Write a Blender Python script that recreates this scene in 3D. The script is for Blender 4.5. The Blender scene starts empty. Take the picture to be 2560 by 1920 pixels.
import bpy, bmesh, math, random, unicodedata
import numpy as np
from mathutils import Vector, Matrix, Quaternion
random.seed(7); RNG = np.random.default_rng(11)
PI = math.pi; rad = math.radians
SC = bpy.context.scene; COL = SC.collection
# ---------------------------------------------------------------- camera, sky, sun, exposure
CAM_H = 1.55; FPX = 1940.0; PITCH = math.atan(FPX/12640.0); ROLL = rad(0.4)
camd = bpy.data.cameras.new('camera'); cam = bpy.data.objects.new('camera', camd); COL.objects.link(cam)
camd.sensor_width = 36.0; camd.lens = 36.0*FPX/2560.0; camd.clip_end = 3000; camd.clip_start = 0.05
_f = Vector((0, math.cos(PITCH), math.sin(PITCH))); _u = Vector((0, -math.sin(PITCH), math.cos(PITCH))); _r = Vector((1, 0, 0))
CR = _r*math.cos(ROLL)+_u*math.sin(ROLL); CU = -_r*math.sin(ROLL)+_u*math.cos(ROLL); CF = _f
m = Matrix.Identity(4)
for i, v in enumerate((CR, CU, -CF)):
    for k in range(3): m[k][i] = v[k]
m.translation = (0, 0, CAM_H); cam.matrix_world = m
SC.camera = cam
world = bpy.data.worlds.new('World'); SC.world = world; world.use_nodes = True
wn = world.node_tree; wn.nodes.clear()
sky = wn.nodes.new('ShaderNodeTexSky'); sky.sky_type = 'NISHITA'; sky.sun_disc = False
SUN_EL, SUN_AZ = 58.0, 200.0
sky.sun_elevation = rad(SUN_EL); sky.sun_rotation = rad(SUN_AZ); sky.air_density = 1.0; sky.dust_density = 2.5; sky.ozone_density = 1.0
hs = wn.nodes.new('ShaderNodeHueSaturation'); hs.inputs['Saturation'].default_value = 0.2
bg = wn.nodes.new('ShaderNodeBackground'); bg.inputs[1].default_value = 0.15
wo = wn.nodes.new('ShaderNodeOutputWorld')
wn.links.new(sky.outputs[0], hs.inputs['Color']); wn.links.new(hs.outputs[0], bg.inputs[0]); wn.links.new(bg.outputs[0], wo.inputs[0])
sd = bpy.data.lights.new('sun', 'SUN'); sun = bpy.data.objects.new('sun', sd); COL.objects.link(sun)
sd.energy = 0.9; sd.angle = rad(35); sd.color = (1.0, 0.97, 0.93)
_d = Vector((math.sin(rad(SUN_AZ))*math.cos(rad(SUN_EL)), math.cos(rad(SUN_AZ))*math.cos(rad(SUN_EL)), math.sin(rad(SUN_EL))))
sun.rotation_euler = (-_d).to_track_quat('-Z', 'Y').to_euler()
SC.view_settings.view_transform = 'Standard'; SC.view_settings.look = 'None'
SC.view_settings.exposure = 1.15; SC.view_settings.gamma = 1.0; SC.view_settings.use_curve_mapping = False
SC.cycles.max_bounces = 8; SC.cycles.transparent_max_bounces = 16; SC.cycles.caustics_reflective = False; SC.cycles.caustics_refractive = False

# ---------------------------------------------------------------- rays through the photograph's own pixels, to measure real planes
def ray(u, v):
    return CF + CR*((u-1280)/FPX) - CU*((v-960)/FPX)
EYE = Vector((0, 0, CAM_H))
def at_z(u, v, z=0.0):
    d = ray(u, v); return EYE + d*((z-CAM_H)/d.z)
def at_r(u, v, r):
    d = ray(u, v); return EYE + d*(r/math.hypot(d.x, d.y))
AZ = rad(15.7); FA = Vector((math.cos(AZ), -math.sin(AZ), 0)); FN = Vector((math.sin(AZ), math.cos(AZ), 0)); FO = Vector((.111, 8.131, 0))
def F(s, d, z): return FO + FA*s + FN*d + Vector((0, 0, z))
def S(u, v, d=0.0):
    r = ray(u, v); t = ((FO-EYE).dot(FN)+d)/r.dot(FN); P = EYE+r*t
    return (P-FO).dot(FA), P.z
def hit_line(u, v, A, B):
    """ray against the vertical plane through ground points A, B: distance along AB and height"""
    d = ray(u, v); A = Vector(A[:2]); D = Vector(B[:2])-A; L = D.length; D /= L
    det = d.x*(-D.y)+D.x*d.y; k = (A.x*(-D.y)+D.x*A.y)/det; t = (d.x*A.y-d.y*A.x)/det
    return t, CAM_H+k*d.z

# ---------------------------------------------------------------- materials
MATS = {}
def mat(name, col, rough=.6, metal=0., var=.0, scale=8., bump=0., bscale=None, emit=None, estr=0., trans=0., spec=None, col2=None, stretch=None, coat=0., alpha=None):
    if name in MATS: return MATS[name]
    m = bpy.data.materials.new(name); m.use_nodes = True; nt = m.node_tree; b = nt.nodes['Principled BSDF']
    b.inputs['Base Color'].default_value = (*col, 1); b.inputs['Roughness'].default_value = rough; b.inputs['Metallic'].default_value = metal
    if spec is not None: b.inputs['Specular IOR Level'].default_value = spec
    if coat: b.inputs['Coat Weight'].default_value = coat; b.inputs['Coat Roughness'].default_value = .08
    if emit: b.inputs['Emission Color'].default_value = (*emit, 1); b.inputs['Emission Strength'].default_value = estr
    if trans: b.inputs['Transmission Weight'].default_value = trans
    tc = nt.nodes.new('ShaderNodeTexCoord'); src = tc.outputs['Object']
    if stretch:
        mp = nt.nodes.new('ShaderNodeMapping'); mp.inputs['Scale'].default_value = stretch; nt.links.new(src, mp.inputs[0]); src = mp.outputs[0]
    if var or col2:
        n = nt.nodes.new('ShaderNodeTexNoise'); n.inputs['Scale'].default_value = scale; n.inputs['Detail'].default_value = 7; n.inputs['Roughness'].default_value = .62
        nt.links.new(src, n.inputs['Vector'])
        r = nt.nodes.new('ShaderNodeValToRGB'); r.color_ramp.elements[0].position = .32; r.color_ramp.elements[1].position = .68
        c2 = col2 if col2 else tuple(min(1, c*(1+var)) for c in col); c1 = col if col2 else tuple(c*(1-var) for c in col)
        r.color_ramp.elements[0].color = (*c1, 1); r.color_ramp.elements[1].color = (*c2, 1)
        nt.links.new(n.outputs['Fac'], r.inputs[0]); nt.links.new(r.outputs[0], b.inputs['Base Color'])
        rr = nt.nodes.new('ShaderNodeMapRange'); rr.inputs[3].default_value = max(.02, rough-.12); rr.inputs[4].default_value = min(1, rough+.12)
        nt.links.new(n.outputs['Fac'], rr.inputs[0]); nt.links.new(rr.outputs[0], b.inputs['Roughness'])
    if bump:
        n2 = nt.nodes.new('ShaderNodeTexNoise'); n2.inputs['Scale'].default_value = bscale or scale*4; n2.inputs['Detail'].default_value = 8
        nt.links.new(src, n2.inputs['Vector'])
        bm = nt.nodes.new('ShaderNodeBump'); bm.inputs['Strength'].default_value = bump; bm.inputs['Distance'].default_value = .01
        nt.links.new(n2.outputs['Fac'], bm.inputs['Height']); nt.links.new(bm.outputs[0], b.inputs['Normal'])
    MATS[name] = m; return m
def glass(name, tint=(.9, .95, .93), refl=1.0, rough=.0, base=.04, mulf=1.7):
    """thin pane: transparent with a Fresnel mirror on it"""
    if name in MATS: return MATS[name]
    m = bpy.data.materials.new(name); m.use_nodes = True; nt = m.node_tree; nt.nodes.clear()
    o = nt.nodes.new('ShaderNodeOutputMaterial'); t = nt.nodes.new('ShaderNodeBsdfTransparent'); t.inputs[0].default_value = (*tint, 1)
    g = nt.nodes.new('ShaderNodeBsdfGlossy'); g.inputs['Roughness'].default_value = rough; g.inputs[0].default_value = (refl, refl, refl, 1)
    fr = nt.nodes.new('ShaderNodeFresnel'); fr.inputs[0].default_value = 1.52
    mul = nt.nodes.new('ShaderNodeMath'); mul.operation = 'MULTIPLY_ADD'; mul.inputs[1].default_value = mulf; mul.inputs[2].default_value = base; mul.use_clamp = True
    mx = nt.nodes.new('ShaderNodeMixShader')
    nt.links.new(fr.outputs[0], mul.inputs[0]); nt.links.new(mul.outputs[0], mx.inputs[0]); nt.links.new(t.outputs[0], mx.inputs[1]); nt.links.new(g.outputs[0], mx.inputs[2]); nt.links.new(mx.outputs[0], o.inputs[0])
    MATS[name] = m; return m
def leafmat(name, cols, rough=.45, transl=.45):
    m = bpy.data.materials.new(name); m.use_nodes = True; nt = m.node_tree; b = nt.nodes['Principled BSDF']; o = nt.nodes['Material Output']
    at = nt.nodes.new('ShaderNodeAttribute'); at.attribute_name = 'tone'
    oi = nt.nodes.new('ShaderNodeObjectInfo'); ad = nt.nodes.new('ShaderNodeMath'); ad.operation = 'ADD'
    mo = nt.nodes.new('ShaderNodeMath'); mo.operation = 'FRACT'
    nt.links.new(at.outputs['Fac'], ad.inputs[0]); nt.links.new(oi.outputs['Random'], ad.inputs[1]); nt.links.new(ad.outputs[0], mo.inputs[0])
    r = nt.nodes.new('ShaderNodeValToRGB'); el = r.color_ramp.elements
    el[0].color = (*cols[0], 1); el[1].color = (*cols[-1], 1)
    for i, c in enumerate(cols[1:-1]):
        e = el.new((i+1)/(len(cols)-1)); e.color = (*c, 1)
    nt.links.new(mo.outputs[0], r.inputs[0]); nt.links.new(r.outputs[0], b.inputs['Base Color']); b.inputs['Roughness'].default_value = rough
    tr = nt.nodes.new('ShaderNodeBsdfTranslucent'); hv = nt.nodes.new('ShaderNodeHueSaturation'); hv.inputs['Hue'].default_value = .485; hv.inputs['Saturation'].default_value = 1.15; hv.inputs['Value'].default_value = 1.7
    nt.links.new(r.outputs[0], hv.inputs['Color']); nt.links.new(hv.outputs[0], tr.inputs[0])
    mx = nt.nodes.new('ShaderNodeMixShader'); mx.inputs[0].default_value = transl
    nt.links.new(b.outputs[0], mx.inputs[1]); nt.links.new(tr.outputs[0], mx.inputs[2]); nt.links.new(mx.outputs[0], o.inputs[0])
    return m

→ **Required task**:
Work out how many lines of the material above contain the word "pixels", then give only that figure.

→ **Written reply**:
2